It is not. It is a law to help loser companies benefit from the R&D spend of others. Like message "interoperability" between platforms. Instead of letting the best product win by consumer choice, they're forcing every messaging product to become mediocre. And the list could go on.

It is in the interest of our societies to make sure the markets work, and continue to work. That’s why we created market regulators. If a winner wins so much that they threaten to destroy the market, the importance of having a market trumps the winner’s right to win.

This is monopoly 101. That’s why the US broke up Standard Oil.

> Instead of letting the best product win by consumer choice, they're forcing every messaging product to become mediocre.

Do you really believe products win because they’re the best? I’d strongly argue that monopolistic power and loss-leading VC investment is what drives success.

Yes. This is why, for example Whatsapp is the most used messaging app in the world: it is lightweight and super simple.

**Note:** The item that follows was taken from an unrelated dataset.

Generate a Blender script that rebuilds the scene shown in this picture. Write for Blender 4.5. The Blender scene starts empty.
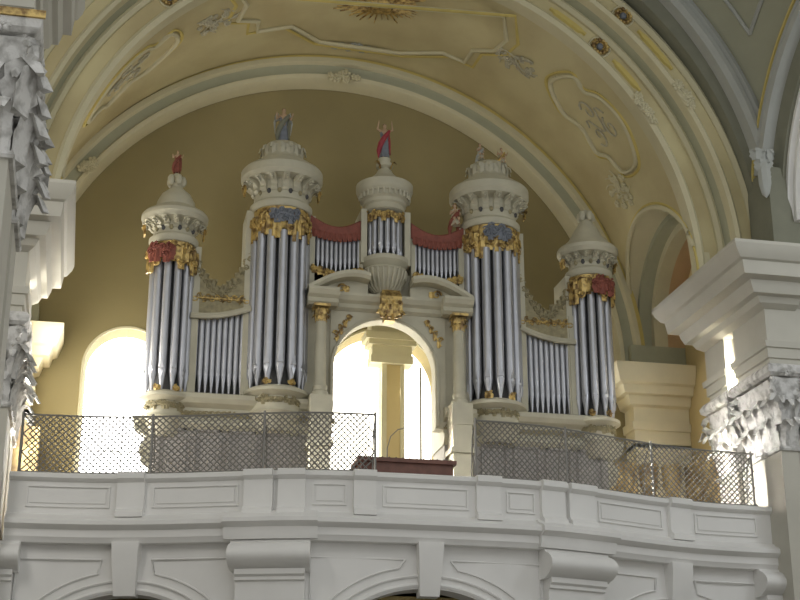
import bpy, bmesh, math, random
from mathutils import Vector, Matrix
from math import sin, cos, pi, sqrt, radians, atan2
random.seed(7)
S = bpy.context.scene
COL = S.collection
V = Vector

# ------------------------------------------------------------------ materials
def mat(name, col, rough=.7, metal=0., var=.12, scale=3., bump=.0, bscale=30., col2=None, thr=None):
    m = bpy.data.materials.new(name); m.use_nodes = True
    nt = m.node_tree; b = nt.nodes['Principled BSDF']
    tc = nt.nodes.new('ShaderNodeTexCoord')
    n = nt.nodes.new('ShaderNodeTexNoise'); n.inputs['Scale'].default_value = scale; n.inputs['Detail'].default_value = 6
    r = nt.nodes.new('ShaderNodeValToRGB')
    a = r.color_ramp.elements
    c2 = col2 if col2 else tuple(c*(1-var) for c in col)
    a[0].position, a[1].position = thr if thr else (.3, .7)
    a[0].color = (*c2, 1); a[1].color = (*col, 1)
    nt.links.new(tc.outputs['Object'], n.inputs['Vector']); nt.links.new(n.outputs['Fac'], r.inputs['Fac'])
    nt.links.new(r.outputs['Color'], b.inputs['Base Color'])
    b.inputs['Roughness'].default_value = rough; b.inputs['Metallic'].default_value = metal
    if bump:
        n2 = nt.nodes.new('ShaderNodeTexNoise'); n2.inputs['Scale'].default_value = bscale; n2.inputs['Detail'].default_value = 4
        bp = nt.nodes.new('ShaderNodeBump'); bp.inputs['Strength'].default_value = bump; bp.inputs['Distance'].default_value = .03
        nt.links.new(tc.outputs['Object'], n2.inputs['Vector']); nt.links.new(n2.outputs['Fac'], bp.inputs['Height'])
        nt.links.new(bp.outputs['Normal'], b.inputs['Normal'])
    return m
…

It could have been any number of apps, but they won fair and square.

This was the first example that comes to mind. And hardware wise I would argue the iPhone is the best phone because so many people buy it compared to other alternatives. And I don't believe for a second people buy because iMessage.

R&D spend? In messaging product?

Sorry, but these companies spend much more effort on making sure their product is walled off and incompatible with everything than giving it any actual quality.

> R&D spend? In messaging product?

You think Whatsapp for example is this lightweight and easy to use on basically any phone because no one spent a dime on some R&D on how to make it the way it is?

I am not well versed in Android or iPhone software development, but yes, I don't believe that making a non-bloated mobile app is pushing the frontier of software engineering.

There could be some arguments made somewhere as to where R&D money could go, perhaps somewhere in the backbone that billions could use, but the UI is not it.

All that said, I don't know how it furthers your initial argument exactly, as the DMA "beneficiaries" benefit from this lightweightness in zero percent. If anything, it's a negative, because one could assume they have to do better than that with what they're offering.

Interoperability is what enables consumer choice and the best product winning in the first place.

Theres no choice if all your friends are on a network that's not interoperable.